• The request:
Print the records below from the first line through the line containing "return s / n", both included, word for word.

• Excerpted data:
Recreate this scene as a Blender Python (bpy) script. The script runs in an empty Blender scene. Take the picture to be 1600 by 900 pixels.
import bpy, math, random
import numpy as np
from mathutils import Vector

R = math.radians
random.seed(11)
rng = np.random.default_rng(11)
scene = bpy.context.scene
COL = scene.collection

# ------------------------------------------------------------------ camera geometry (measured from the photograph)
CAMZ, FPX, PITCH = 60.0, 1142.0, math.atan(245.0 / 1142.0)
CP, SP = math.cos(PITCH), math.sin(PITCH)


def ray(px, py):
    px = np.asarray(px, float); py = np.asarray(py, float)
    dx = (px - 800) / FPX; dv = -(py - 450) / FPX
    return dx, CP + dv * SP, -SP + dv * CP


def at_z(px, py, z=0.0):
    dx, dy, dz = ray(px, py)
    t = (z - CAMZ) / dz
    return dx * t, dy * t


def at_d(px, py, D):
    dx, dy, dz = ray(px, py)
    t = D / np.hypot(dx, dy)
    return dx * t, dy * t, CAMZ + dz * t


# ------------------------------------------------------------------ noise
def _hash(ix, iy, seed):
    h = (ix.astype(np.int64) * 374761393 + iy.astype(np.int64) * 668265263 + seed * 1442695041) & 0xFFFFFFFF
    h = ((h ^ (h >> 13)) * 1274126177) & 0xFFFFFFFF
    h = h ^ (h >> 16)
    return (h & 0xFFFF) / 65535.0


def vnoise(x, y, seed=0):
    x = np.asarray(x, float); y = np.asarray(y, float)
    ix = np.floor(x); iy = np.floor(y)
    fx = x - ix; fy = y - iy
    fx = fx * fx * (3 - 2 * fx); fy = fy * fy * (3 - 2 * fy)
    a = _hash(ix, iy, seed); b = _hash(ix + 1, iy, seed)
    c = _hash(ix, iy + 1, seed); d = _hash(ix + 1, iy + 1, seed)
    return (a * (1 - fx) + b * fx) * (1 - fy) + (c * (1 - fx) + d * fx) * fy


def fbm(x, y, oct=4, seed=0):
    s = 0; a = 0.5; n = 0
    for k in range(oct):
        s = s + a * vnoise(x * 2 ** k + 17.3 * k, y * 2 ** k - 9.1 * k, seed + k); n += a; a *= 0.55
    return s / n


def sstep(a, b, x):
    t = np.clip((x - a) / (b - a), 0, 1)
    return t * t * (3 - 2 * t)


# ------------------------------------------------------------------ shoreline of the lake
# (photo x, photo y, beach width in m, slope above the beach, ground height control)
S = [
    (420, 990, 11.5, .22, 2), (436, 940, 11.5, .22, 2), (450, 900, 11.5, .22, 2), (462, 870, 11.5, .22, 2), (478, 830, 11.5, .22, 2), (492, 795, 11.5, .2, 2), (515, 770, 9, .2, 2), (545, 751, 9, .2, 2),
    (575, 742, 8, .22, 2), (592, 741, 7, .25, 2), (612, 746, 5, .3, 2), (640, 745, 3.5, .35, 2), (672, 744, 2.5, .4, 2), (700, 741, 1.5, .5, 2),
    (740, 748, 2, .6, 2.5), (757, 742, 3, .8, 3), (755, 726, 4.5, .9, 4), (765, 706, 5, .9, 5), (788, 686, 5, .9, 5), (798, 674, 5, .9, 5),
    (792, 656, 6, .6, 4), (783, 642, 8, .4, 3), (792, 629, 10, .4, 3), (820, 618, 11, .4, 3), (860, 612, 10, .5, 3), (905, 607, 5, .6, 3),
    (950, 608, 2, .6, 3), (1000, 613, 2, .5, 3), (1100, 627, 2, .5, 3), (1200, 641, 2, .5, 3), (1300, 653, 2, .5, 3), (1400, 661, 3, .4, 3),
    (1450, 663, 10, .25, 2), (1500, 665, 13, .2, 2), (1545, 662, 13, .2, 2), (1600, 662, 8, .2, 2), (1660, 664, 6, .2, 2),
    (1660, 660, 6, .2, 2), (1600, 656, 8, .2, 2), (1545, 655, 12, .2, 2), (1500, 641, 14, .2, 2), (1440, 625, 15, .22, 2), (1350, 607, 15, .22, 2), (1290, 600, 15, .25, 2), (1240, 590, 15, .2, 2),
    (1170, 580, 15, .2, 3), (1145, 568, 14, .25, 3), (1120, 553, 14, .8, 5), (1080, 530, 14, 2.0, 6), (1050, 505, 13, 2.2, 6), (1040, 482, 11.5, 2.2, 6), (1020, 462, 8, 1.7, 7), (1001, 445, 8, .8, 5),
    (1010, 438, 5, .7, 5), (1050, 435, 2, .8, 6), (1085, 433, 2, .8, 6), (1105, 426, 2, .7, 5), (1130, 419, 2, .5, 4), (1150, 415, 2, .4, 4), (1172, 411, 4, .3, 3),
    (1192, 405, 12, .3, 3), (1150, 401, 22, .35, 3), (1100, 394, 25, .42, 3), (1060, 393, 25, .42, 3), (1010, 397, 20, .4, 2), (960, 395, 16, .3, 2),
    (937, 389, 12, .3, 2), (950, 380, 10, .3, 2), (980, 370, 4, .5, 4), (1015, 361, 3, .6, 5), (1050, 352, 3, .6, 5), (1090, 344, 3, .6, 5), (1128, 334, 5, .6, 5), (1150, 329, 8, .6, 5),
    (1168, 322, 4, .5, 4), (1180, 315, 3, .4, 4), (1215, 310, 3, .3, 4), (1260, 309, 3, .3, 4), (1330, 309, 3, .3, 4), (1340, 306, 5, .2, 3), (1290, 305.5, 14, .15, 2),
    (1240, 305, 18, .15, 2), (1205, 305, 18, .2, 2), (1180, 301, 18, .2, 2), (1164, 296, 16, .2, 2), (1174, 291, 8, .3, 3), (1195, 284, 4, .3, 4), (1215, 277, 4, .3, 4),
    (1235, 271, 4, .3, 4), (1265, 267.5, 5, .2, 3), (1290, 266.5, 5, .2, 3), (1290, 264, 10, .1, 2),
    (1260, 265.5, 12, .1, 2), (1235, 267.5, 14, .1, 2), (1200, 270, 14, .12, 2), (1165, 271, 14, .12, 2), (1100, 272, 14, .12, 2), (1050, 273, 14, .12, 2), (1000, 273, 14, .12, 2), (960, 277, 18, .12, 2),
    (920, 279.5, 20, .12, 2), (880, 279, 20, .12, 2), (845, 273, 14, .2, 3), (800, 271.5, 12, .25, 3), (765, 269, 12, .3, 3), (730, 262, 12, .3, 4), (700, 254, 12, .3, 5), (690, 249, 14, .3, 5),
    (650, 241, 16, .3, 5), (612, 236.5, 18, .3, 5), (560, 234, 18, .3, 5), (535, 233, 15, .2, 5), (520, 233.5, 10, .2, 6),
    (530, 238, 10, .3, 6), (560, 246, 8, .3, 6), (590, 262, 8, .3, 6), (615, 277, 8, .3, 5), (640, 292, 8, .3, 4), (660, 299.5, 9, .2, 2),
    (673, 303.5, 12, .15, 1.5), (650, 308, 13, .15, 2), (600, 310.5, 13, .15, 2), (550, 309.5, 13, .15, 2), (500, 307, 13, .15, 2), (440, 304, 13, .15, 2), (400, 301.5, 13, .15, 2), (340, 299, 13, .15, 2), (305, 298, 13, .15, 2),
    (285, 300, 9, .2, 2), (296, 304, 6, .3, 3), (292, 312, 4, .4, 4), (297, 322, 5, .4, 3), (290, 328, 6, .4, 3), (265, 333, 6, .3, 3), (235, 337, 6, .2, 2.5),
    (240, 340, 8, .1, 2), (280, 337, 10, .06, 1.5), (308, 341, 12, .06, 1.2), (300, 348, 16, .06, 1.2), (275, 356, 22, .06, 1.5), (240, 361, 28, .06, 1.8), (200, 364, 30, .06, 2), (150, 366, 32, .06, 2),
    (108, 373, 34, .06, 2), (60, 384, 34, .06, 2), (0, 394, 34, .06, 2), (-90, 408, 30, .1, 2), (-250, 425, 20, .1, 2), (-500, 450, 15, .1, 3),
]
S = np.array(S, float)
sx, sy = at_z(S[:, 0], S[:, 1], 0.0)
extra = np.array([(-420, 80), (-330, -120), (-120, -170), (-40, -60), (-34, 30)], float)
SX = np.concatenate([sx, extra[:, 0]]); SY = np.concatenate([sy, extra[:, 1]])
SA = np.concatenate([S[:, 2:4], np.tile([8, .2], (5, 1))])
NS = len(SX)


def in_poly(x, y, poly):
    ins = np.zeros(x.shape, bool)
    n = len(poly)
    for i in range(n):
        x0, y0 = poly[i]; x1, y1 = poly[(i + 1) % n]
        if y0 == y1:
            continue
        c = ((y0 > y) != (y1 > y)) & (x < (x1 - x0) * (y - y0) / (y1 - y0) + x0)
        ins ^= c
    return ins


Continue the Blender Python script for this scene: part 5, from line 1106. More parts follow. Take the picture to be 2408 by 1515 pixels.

• Solution to the problem:
Recreate this scene as a Blender Python (bpy) script. The script runs in an empty Blender scene. Take the picture to be 1600 by 900 pixels.
import bpy, math, random
import numpy as np
from mathutils import Vector

R = math.radians
random.seed(11)
rng = np.random.default_rng(11)
scene = bpy.context.scene
COL = scene.collection

# ------------------------------------------------------------------ camera geometry (measured from the photograph)
CAMZ, FPX, PITCH = 60.0, 1142.0, math.atan(245.0 / 1142.0)
CP, SP = math.cos(PITCH), math.sin(PITCH)


def ray(px, py):
    px = np.asarray(px, float); py = np.asarray(py, float)
    dx = (px - 800) / FPX; dv = -(py - 450) / FPX
    return dx, CP + dv * SP, -SP + dv * CP


def at_z(px, py, z=0.0):
    dx, dy, dz = ray(px, py)
    t = (z - CAMZ) / dz
    return dx * t, dy * t


def at_d(px, py, D):
    dx, dy, dz = ray(px, py)
    t = D / np.hypot(dx, dy)
    return dx * t, dy * t, CAMZ + dz * t


# ------------------------------------------------------------------ noise
def _hash(ix, iy, seed):
    h = (ix.astype(np.int64) * 374761393 + iy.astype(np.int64) * 668265263 + seed * 1442695041) & 0xFFFFFFFF
    h = ((h ^ (h >> 13)) * 1274126177) & 0xFFFFFFFF
    h = h ^ (h >> 16)
    return (h & 0xFFFF) / 65535.0


def vnoise(x, y, seed=0):
    x = np.asarray(x, float); y = np.asarray(y, float)
    ix = np.floor(x); iy = np.floor(y)
    fx = x - ix; fy = y - iy
    fx = fx * fx * (3 - 2 * fx); fy = fy * fy * (3 - 2 * fy)
    a = _hash(ix, iy, seed); b = _hash(ix + 1, iy, seed)
    c = _hash(ix, iy + 1, seed); d = _hash(ix + 1, iy + 1, seed)
    return (a * (1 - fx) + b * fx) * (1 - fy) + (c * (1 - fx) + d * fx) * fy


def fbm(x, y, oct=4, seed=0):
    s = 0; a = 0.5; n = 0
    for k in range(oct):
        s = s + a * vnoise(x * 2 ** k + 17.3 * k, y * 2 ** k - 9.1 * k, seed + k); n += a; a *= 0.55
    return s / n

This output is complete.